*What you will do*: Leave out the pictures and transcribe everything else exactly.

*Records for the task*:

==========

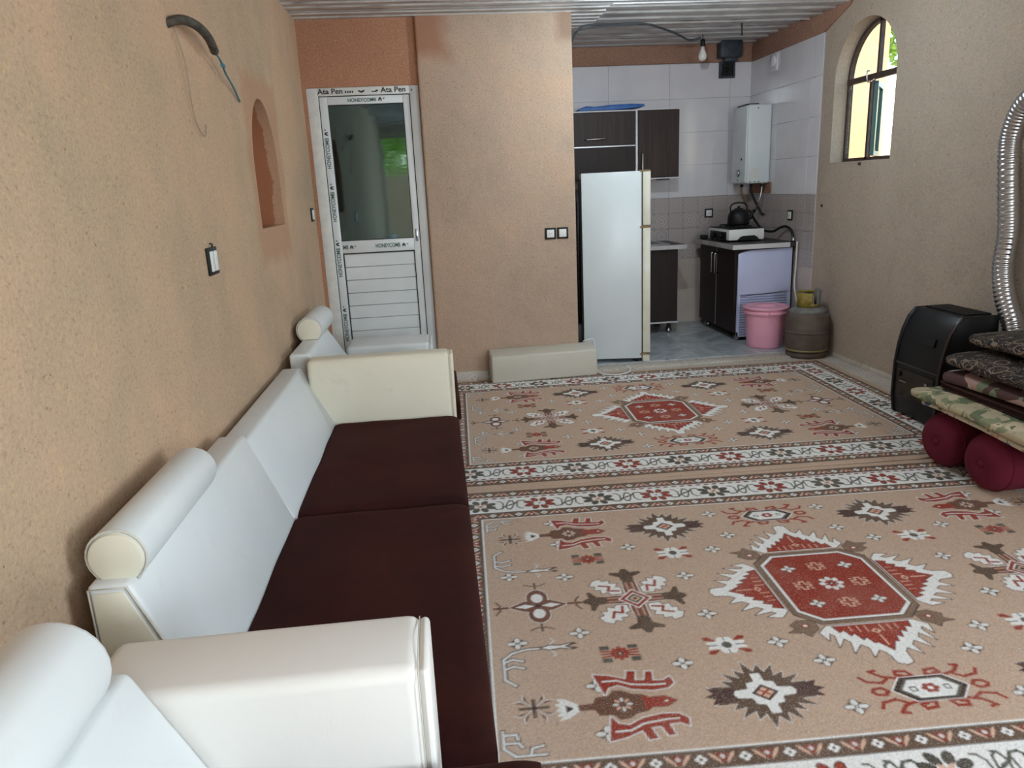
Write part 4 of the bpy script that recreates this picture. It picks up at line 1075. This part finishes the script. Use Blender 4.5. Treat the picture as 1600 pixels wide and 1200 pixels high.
# gas hose and pipework
o = MB().tube(smoothpath([(2.99, 7.10, .97), (3.03, 7.13, 1.10), (3.02, 7.0, 1.14), (3.02, 6.85, 1.05), (3.04, 6.72, .975), (3.08, 6.60, .965), (3.11, 6.50, 1.005), (3.13, 6.42, 1.01), (3.142, 6.36, .975), (3.145, 6.33, .91)]), .011, 8).build('gas_hose', M_black)
tag(o, 'black gas hose curving from the hob along the side wall', 'hose')
MB().lathe([(.016, .885), (.018, .90), (.012, .93)], (3.145, 6.33, 0), 12).build('hose_clip', M_steel, o)
o = MB().tube(smoothpath([(3.150, 6.262, .89), (3.150, 6.262, .70), (3.135, 6.24, .50), (3.12, 6.12, .35), (3.08, 5.90, .33), (3.03, 5.76, .42)]), .009, 8).build('gas_hose', plain('white_hose', (206, 200, 196), .5))
tag(o, 'white hose hanging from the counter down to the gas cylinder', 'hose')
# water heater on the side wall
wh = thing('water_heater', 'white wall-hung gas water heater in the kitchen corner', 'water heater', (3.05, 7.07, 1.39))
B(2.940, XR-.014, 6.90, 7.24, 1.395, 2.10).build('casing', M_fridge, wh, bevel=.018, seg=3)
fp = B(2.926, 2.942, 6.91, 7.23, 1.405, 2.09).build('front_cover', M_fridge, wh, bevel=.006)
MB().lathe([(.030, -.016), (.034, 0)], (2.926, 7.06, 1.495), 20, 'x').build('knob', M_steel, fp)
MB().lathe([(.010, -.004), (.012, 0)], (2.926, 7.0, 1.62), 12, 'x').build('sight_hole', M_black, fp); MB().lathe([(.008, -.003), (.008, 0)], (2.926, 7.08, 1.43), 12, 'x').build('sight_hole', M_black, fp)
B(2.965, 3.055, 6.8985, 6.9005, 1.42, 1.53).build('sticker', M_film, wh)
for x in (2.975, 3.02, 3.06): MB().lathe([(.006, 6.8975), (.006, 6.9005)], (x, 0, 1.412), 8, 'y').build('screw', M_gasket, wh)
MB().lathe([(.006, 6.8975), (.006, 6.9005)], (3.03, 0, 2.065), 8, 'y').build('screw', M_gasket, wh)
B(2.955, 3.06, 6.96, 7.2, 2.099, 2.112).build('flue_collar', M_blackmatt, wh)
for nm, pts, r, m in (('cold_pipe', [(3.00, 7.15, 1.40), (3.00, 7.15, 1.32), (3.06, 7.20, 1.22), (3.13, 7.24, 1.12)], .010, M_rust), ('hot_pipe', [(3.04, 7.02, 1.40), (3.04, 7.02, 1.33), (3.08, 7.02, 1.24), (3.14, 7.0, 1.12), (3.16, 6.98, 1.10)], .011, M_blackmatt), ('gas_pipe', [(3.11, 6.94, 1.40), (3.11, 6.94, 1.34), (3.09, 6.95, 1.22), (3.07, 7.0, 1.12)], .009, M_steel)):
    pp = MB().tube(smoothpath(pts), r, 8).build(nm, m, wh)
    MB().lathe([(.016, pts[0][2]-.035), (.016, pts[0][2]-.012)], (pts[0][0], pts[0][1], 0), 8).build('nut', M_blackmatt, pp)
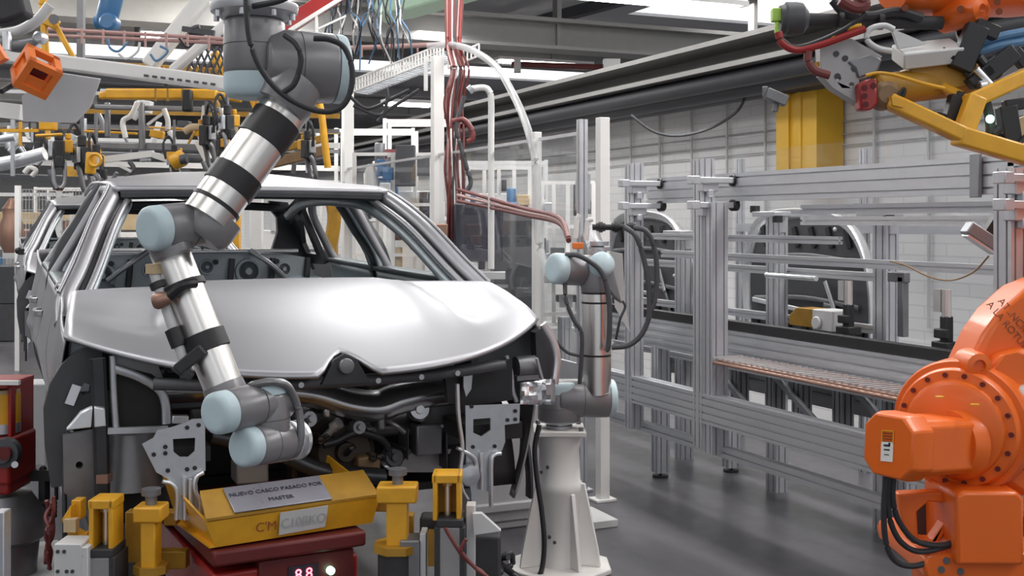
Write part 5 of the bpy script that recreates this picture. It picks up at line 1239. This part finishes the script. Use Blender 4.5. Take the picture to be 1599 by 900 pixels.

==========

*Correct response*:
Write part 4 of the bpy script that recreates this picture. It picks up at line 1075. This part finishes the script. Use Blender 4.5. Treat the picture as 1600 pixels wide and 1200 pixels high.
# gas hose and pipework
o = MB().tube(smoothpath([(2.99, 7.10, .97), (3.03, 7.13, 1.10), (3.02, 7.0, 1.14), (3.02, 6.85, 1.05), (3.04, 6.72, .975), (3.08, 6.60, .965), (3.11, 6.50, 1.005), (3.13, 6.42, 1.01), (3.142, 6.36, .975), (3.145, 6.33, .91)]), .011, 8).build('gas_hose', M_black)
tag(o, 'black gas hose curving from the hob along the side wall', 'hose')
MB().lathe([(.016, .885), (.018, .90), (.012, .93)], (3.145, 6.33, 0), 12).build('hose_clip', M_steel, o)
o = MB().tube(smoothpath([(3.150, 6.262, .89), (3.150, 6.262, .70), (3.135, 6.24, .50), (3.12, 6.12, .35), (3.08, 5.90, .33), (3.03, 5.76, .42)]), .009, 8).build('gas_hose', plain('white_hose', (206, 200, 196), .5))
tag(o, 'white hose hanging from the counter down to the gas cylinder', 'hose')
# water heater on the side wall
wh = thing('water_heater', 'white wall-hung gas water heater in the kitchen corner', 'water heater', (3.05, 7.07, 1.39))
B(2.940, XR-.014, 6.90, 7.24, 1.395, 2.10).build('casing', M_fridge, wh, bevel=.018, seg=3)
fp = B(2.926, 2.942, 6.91, 7.23, 1.405, 2.09).build('front_cover', M_fridge, wh, bevel=.006)
MB().lathe([(.030, -.016), (.034, 0)], (2.926, 7.06, 1.495), 20, 'x').build('knob', M_steel, fp)
MB().lathe([(.010, -.004), (.012, 0)], (2.926, 7.0, 1.62), 12, 'x').build('sight_hole', M_black, fp); MB().lathe([(.008, -.003), (.008, 0)], (2.926, 7.08, 1.43), 12, 'x').build('sight_hole', M_black, fp)
B(2.965, 3.055, 6.8985, 6.9005, 1.42, 1.53).build('sticker', M_film, wh)
for x in (2.975, 3.02, 3.06): MB().lathe([(.006, 6.8975), (.006, 6.9005)], (x, 0, 1.412), 8, 'y').build('screw', M_gasket, wh)
MB().lathe([(.006, 6.8975), (.006, 6.9005)], (3.03, 0, 2.065), 8, 'y').build('screw', M_gasket, wh)
B(2.955, 3.06, 6.96, 7.2, 2.099, 2.112).build('flue_collar', M_blackmatt, wh)
for nm, pts, r, m in (('cold_pipe', [(3.00, 7.15, 1.40), (3.00, 7.15, 1.32), (3.06, 7.20, 1.22), (3.13, 7.24, 1.12)], .010, M_rust), ('hot_pipe', [(3.04, 7.02, 1.40), (3.04, 7.02, 1.33), (3.08, 7.02, 1.24), (3.14, 7.0, 1.12), (3.16, 6.98, 1.10)], .011, M_blackmatt), ('gas_pipe', [(3.11, 6.94, 1.40), (3.11, 6.94, 1.34), (3.09, 6.95, 1.22), (3.07, 7.0, 1.12)], .009, M_steel)):
    pp = MB().tube(smoothpath(pts), r, 8).build(nm, m, wh)
    MB().lathe([(.016, pts[0][2]-.035), (.016, pts[0][2]-.012)], (pts[0][0], pts[0][1], 0), 8).build('nut', M_blackmatt, pp)
Write part 5 of the bpy script that recreates this picture. It picks up at line 1239. This part finishes the script. Use Blender 4.5. Take the picture to be 1599 by 900 pixels.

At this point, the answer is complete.